When the troops were settled Campbell descended the stairs. He walked behind the gallows, hefted the hatchet, and cut the rope that held the trap door in place. Brown dropped three feet. The noose jerked. His hands clenched and his body went rigid. After a few minutes his body relaxed and began to sway in a gentle breeze. John Brown, leader of a bloody, ill conceived raid on the Harper Ferry Virginia arsenal was dead. No one cheered. No one jeered. No one spoke. Then Colonel Preston's voice rang out, "So perish all such enemies of Virginia! All such enemies of the Union! All such foes of the human race!"
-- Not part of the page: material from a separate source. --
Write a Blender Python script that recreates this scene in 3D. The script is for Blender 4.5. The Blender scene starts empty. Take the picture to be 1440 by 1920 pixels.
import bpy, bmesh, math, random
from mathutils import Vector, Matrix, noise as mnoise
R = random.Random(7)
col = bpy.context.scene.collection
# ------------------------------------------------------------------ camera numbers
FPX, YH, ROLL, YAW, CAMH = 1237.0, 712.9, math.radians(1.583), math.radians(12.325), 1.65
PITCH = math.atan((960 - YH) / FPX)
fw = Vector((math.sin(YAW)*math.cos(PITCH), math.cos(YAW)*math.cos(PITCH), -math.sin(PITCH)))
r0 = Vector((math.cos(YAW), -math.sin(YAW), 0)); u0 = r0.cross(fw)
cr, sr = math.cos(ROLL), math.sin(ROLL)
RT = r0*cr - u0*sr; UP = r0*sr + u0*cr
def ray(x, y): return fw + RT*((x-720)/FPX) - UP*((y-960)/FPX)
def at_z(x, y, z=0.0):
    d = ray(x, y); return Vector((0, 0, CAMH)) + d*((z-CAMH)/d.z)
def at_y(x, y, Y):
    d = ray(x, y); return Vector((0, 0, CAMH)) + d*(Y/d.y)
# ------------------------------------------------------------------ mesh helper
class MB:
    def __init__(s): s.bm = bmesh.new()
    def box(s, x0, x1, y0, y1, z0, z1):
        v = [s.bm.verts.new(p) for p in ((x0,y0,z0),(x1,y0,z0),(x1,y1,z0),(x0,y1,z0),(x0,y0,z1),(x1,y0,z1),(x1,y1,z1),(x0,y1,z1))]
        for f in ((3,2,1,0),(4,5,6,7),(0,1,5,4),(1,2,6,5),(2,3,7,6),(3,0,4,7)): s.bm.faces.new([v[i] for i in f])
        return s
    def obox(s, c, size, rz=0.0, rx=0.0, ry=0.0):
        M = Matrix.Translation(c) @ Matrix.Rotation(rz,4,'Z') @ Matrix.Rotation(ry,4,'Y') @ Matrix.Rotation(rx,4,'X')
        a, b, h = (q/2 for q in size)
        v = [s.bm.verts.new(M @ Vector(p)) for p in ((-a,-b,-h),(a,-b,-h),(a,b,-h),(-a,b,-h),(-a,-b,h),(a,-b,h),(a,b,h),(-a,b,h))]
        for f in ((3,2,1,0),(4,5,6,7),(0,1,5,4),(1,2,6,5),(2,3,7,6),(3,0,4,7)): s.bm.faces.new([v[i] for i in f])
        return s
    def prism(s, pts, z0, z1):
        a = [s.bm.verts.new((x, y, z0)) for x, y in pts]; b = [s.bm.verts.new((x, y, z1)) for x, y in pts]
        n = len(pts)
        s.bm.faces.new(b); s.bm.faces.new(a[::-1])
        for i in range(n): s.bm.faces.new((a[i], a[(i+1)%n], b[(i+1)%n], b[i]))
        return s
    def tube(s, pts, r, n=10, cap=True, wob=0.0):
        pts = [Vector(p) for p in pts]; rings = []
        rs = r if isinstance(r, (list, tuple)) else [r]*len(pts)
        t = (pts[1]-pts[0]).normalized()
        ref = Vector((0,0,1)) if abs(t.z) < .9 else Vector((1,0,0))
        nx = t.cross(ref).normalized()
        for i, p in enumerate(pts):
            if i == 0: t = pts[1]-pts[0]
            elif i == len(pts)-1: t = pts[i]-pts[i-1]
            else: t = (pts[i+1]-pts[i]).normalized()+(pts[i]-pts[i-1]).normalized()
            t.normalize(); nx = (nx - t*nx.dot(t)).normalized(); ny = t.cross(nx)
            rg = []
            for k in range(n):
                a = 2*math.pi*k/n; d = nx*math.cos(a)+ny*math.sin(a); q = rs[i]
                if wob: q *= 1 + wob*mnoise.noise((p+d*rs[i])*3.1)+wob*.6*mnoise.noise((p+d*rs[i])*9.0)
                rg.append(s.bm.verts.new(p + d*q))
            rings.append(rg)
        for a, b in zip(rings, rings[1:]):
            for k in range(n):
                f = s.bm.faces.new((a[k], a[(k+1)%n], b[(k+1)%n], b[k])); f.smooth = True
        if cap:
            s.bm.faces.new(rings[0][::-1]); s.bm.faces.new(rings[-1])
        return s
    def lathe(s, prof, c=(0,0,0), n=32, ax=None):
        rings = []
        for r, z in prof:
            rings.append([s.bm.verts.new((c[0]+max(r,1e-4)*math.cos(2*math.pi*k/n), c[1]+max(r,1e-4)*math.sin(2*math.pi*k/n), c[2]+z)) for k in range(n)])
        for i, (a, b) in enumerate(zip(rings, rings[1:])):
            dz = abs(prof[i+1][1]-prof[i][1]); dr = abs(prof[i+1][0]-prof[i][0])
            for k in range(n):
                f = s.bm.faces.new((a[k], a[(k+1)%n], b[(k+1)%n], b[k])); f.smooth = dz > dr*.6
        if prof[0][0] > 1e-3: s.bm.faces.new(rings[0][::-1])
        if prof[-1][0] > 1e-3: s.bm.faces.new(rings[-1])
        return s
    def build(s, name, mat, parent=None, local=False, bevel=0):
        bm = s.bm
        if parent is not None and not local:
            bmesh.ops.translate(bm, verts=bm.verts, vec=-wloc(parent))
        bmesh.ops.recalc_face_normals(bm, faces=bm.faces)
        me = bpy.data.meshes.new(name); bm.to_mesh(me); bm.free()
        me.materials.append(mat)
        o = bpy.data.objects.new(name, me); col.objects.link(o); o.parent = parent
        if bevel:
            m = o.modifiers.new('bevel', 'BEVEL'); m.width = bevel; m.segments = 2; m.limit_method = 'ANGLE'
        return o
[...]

Like many other Southeners Colonel Preston believed the execution of John Brown was a righteous example for those who would free the slaves and in the process cleave the cultural and economic fabric of the south. An editorial in the December 21 in the North Carolina Raleigh Register made it clear that for the South there would be no compromise on the issue of slavery.
"The affair at Harper's Ferry marks a new and most important era in our country's history. It will bring to an immediate solution the question as to whether the Union can be preserved, and the right of the South to hold property in slaves be maintained. This is the issue to be tried now. The trial can no longer be deferred. The issue has been forced upon the South, and let the result be what it may, her skirts will be clear of all responsibility. There has been one gratifying fact developed by the Harper's Ferry raid. The promptness and ease with which large numbers of troops were brought together from different quarters of Virginia, and the alacrity with which the call to arms was obeyed, will prove to the Abolitionists at the North that although they make an occasional foray into a Southern State, and commit a few murders and arsons, they can never maintain a foothold on Southern soil for more than forty-eight hours. Virginia has showed conspicuously that she was able to take care of herself. Had she not been, had she stood in need of aid from her sister States of the South, she would have received it to an amount more than equal to her necessities, as the prompt tender of aid from all quarters of the South most abundantly proves."